The Bay Area–based artist Kota Ezawa has joined Ryan Lee Gallery in New York, where he will have a solo show in 2020. Ezawa is also represented by Haines Gallery in San Francisco and Galerie Anita Beckers in Frankfurt, Germany.

Ezawa’s animations, slide projections, prints, and light boxes feature flattened color planes and, oftentimes, notable figures and events from history and pop culture. He has described video works as “moving paintings,” and his watercolor animation National Anthem (2018), which focuses on recent protests against police brutality and racism by players in NFL games, is currently on view in the Whitney Biennial.

Other pieces by Ezawa have centered on the O. J. Simpson trial and verdict, and the assassinations of Presidents Lincoln and Kennedy.
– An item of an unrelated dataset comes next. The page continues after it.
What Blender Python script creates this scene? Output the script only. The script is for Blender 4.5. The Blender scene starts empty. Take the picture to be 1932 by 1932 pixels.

And some of his works have functioned as reconfigurations of famous paintings like Gustav Klimt’s Portrait of Adele Bloch-Bauer I and Edvard Munch’s The Scream.

“We have been fans of Kota Ezawa’s work, ever since encountering The Simpson Verdict,” Jeff Lee, co-founder of the gallery, said in a statement. “It is one of those works in contemporary art that has an incredible lasting power, and which has managed to remain relevant and probing long after its creation. We believe that his most recent work, National Anthem will have the same lasting effect.”

Ezawa’s artworks have been exhibited at the Wadsworth Atheneum Museum of Art in Hartford, Connecticut, the Mead Art Museum in Amherst, Massachusetts, the San Francisco Museum of Modern Art, the Smithsonian American Art Museum in Washington, D.C., and elsewhere. The artist’s work can be found in the permanent collections at the Metropolitan Museum of Art and the Museum of Modern Art in New York, the Albright-Knox Gallery in Buffalo, New York, and the Berkeley Art Museum/Pacific Film Archive in California.